Después de media hora ante el espejo, con lágrimas en los ojos y no pudiendo parar de reír nos vamos de casa, dejándolo hecho un desastre, para salvar el mundo con nuestros super poderes de burro. También llevábamos un cartel atado al cuello en el que podía leerse, en inglés, lo siguiente: Soy más raro que un burro verde. Verde en el caso de Mary y lila en mí caso. Con las bicicletas a toda velocidad, las capas ondeando a nuestras espaldas y las enormes orejas resistiendo la velocidad del viento nos vamos en busca de nuestro grupo de amigos españoles. “Esta noche toca salvar al mundo, esta noche toca carnaval”
Cuando íbamos en las bicicletas, Mary me mira, con sus orejas de burro, y me dice: “Me encantan mis piernas depiladas”, recordando que no se las ha depilado después de haber ido al Action a comprar cera. Mi respuesta, con ironía incluida, es la siguiente: “Sí, me encantan. Me gustan tanto como la pasta con carne picada”. Los villanos nos esperaban. La noche había caído en Eindhoven. La fiesta había comenzado.
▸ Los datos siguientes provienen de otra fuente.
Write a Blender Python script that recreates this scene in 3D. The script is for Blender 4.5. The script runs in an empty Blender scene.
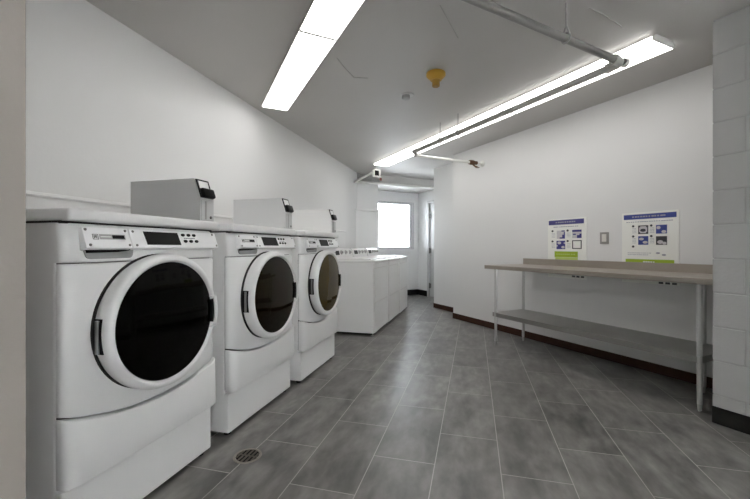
import bpy, bmesh, math, random
from math import sin, cos, pi, radians, atan, sqrt
from mathutils import Vector, Matrix
random.seed(7)
scene = bpy.context.scene
COL = scene.collection
F_PX, HOR, CAM_H, CEIL = 375.0, 247.0, 1.10, 2.52
YAW = atan(98.7 / F_PX)                  # row direction against the view axis
ANG = YAW + atan(183 / F_PX)             # the right-hand wall leans this far from the left one
def W(s, n, z=0.0):                      # right-wall frame (along the wall, away from the camera) to world
    return Vector((-s * sin(ANG) + n * cos(ANG), s * cos(ANG) + n * sin(ANG), z))

# ------------------------------------------------------------------ materials
MATS = {}
def newmat(name):
    m = bpy.data.materials.new(name); m.use_nodes = True
    MATS[name] = m
    return m, m.node_tree, m.node_tree.nodes['Principled BSDF']
def plain(name, col, rough=0.5, metal=0.0, mottle=0.04, scale=6.0, bump=0.0, bscale=80.0, coat=0.0, emit=None, estr=0.0):
    m, nt, b = newmat(name)
    tc = nt.nodes.new('ShaderNodeTexCoord')
    nz = nt.nodes.new('ShaderNodeTexNoise'); nz.inputs['Scale'].default_value = scale; nz.inputs['Detail'].default_value = 4
    nt.links.new(tc.outputs['Object'], nz.inputs['Vector'])
    mx = nt.nodes.new('ShaderNodeMix'); mx.data_type = 'RGBA'
    mx.inputs[6].default_value = (*[max(0, c * (1 - mottle)) for c in col], 1)
    mx.inputs[7].default_value = (*[min(1, c * (1 + mottle)) for c in col], 1)
    nt.links.new(nz.outputs['Fac'], mx.inputs[0]); nt.links.new(mx.outputs[2], b.inputs['Base Color'])
    b.inputs['Roughness'].default_value = rough; b.inputs['Metallic'].default_value = metal
    b.inputs['Coat Weight'].default_value = coat; b.inputs['Coat Roughness'].default_value = 0.08
    if bump:
        n2 = nt.nodes.new('ShaderNodeTexNoise'); n2.inputs['Scale'].default_value = bscale; n2.inputs['Detail'].default_value = 3
        nt.links.new(tc.outputs['Object'], n2.inputs['Vector'])
        bp = nt.nodes.new('ShaderNodeBump'); bp.inputs['Strength'].default_value = bump; bp.inputs['Distance'].default_value = 0.004
        nt.links.new(n2.outputs['Fac'], bp.inputs['Height']); nt.links.new(bp.outputs['Normal'], b.inputs['Normal'])
    if emit:
        b.inputs['Emission Color'].default_value = (*emit, 1); b.inputs['Emission Strength'].default_value = estr
    return m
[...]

Salvar al mundo, una tarea complicada. Siempre puedes ayudarte de tus capas de colores, de tus pelucas alborotadas, de tus mayas negras y de tu S pegada al pecho, aunque ya lo sabes: también puedes armarte de valor y sorprender a los malvados villanos con unas enormes orejas de burro y un cartel colgado al cuello en el que expliques a qué tipo de super héroe van a tener que enfrentarse en los callejones más oscuros de la ciudad.
Estamos bien, estamos aquí, estamos en Eindhoven.